(Rows from a 3D scene dataset)
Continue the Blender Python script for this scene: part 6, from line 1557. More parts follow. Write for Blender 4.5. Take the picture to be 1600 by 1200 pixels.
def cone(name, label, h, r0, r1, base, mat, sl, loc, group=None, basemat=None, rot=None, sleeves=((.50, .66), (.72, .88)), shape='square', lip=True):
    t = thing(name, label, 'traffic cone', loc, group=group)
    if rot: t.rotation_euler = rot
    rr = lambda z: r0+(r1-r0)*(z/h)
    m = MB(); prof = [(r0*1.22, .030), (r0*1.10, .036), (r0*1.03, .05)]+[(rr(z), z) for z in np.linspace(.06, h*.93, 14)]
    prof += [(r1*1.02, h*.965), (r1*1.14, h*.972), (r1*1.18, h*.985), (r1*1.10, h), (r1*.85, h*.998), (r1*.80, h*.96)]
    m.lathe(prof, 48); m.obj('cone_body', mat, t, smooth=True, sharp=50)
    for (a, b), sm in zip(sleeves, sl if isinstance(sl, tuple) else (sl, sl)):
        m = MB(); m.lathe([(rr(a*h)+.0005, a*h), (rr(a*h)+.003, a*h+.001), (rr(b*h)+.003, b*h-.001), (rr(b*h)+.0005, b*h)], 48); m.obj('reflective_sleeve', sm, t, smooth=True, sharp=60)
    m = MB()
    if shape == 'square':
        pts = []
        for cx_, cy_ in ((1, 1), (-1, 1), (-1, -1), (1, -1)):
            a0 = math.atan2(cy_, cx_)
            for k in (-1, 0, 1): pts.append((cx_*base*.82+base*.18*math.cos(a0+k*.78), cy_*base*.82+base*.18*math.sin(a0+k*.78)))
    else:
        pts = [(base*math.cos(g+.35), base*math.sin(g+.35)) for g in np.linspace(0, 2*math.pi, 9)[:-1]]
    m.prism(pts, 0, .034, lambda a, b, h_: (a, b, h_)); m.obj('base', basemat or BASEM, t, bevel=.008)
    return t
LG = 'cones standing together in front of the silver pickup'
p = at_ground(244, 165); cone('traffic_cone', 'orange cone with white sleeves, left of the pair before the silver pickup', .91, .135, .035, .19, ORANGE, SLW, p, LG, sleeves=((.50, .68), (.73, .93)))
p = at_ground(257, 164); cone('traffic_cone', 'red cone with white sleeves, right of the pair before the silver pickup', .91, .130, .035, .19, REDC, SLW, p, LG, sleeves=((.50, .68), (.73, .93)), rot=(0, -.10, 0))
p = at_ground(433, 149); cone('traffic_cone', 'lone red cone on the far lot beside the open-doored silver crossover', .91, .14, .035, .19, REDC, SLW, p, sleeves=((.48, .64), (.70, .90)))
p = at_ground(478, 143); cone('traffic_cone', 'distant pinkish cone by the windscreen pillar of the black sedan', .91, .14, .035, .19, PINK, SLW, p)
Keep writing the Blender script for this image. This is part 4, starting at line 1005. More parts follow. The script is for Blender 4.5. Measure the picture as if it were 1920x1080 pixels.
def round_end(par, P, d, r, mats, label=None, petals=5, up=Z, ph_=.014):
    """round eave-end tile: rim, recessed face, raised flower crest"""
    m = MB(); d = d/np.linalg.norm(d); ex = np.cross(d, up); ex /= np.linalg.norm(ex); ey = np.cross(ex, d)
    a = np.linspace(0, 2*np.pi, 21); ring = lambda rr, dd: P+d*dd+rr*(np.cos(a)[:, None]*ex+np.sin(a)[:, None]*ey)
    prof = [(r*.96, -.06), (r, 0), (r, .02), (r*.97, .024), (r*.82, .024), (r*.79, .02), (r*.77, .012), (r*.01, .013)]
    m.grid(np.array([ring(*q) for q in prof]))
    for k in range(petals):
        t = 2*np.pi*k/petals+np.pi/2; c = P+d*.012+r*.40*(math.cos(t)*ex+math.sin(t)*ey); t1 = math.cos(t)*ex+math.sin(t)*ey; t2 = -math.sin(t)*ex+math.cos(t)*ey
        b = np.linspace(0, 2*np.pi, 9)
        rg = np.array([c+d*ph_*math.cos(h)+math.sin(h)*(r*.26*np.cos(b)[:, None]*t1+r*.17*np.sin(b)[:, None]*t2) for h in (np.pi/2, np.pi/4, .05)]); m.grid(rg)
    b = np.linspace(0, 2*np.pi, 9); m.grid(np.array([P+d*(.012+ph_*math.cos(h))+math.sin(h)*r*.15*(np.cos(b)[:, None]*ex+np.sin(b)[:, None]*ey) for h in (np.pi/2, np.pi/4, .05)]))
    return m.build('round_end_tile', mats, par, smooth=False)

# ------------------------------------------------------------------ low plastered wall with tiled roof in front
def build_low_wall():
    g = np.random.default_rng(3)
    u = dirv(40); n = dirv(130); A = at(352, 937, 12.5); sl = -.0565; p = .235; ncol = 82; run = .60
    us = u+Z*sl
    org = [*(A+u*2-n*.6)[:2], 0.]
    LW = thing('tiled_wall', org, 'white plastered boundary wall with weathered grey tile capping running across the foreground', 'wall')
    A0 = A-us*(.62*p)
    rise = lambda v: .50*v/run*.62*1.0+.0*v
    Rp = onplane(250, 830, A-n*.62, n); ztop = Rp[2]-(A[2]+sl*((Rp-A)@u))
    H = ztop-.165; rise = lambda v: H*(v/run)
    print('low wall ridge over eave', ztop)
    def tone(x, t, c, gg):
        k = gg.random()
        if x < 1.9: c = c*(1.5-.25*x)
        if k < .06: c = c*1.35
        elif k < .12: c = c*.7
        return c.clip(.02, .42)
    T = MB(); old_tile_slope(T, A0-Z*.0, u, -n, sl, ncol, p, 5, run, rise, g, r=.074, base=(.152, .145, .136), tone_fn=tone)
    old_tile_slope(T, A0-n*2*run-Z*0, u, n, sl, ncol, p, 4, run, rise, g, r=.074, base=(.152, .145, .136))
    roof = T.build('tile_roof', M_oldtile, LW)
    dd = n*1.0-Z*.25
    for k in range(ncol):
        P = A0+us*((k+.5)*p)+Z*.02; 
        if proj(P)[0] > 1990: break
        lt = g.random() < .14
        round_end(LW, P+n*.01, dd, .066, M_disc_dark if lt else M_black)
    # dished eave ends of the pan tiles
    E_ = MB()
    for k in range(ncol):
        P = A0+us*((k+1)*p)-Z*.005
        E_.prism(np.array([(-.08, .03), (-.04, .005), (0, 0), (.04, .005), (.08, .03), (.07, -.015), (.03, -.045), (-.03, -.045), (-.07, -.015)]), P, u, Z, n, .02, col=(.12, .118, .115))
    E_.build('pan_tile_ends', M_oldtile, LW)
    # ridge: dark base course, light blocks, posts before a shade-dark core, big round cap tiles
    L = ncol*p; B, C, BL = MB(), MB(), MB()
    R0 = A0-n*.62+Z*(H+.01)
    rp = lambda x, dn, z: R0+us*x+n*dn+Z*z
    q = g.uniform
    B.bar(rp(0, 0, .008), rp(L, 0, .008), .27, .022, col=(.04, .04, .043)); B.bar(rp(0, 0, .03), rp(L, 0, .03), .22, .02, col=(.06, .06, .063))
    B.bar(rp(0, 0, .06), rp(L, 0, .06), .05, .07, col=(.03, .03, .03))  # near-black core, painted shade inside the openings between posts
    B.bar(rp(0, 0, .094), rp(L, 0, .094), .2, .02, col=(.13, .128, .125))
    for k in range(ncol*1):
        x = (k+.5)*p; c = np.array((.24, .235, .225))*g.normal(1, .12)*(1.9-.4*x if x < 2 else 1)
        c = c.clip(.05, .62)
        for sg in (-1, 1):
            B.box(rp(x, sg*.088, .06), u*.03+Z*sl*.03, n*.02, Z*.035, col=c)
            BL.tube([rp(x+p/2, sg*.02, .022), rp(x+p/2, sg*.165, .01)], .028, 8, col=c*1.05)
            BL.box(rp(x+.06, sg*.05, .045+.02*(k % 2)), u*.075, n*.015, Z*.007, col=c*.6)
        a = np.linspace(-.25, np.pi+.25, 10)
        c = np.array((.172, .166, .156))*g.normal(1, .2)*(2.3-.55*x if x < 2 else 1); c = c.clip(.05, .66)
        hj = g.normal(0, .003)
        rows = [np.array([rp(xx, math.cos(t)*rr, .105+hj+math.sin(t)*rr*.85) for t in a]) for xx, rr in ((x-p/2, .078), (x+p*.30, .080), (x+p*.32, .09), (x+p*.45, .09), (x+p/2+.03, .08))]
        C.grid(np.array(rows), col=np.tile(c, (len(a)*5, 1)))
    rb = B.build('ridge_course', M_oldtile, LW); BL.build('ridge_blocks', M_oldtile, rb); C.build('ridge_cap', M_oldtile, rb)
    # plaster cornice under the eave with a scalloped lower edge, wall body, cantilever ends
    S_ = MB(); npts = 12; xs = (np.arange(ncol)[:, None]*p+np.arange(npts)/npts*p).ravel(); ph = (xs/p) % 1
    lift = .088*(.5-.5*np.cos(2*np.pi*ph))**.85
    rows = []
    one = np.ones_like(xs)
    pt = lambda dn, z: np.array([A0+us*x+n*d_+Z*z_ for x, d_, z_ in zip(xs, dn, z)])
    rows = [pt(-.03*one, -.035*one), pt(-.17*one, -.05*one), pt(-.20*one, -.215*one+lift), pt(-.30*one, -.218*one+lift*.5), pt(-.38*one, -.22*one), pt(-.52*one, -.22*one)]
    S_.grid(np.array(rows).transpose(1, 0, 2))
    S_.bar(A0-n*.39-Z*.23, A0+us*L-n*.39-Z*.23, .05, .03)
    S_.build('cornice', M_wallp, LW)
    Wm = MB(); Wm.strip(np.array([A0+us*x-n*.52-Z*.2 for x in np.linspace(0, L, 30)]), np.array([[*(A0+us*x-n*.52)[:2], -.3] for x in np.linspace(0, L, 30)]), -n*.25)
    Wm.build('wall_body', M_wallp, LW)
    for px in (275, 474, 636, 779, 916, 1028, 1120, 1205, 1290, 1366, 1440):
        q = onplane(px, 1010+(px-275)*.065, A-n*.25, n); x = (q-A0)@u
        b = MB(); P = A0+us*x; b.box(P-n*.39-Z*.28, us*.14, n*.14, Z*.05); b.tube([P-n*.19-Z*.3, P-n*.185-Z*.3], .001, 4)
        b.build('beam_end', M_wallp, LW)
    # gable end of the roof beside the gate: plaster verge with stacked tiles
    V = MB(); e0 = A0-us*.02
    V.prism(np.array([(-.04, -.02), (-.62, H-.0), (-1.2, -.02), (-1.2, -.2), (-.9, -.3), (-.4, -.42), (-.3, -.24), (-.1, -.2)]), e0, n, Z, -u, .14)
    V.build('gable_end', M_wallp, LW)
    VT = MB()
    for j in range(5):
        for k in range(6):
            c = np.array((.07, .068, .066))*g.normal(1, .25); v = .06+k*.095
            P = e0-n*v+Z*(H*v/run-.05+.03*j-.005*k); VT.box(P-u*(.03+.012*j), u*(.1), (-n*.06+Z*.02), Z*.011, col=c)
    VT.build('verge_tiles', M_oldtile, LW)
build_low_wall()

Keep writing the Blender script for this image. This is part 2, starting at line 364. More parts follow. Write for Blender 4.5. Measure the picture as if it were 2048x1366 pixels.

§ **AIM OF THE TASK**
Within the material above, extract exactly the lines that start at the line containing "c = np.array((.172, .166, .156))*g.normal(1, .2)*(2.3-.55*x" and stop after the line containing "C.grid(np.array(rows), col=np.tile(c, (len(a)*5, 1)))", and only those.

§ **WORKED ANSWER**
        c = np.array((.172, .166, .156))*g.normal(1, .2)*(2.3-.55*x if x < 2 else 1); c = c.clip(.05, .66)
        hj = g.normal(0, .003)
        rows = [np.array([rp(xx, math.cos(t)*rr, .105+hj+math.sin(t)*rr*.85) for t in a]) for xx, rr in ((x-p/2, .078), (x+p*.30, .080), (x+p*.32, .09), (x+p*.45, .09), (x+p/2+.03, .08))]
        C.grid(np.array(rows), col=np.tile(c, (len(a)*5, 1)))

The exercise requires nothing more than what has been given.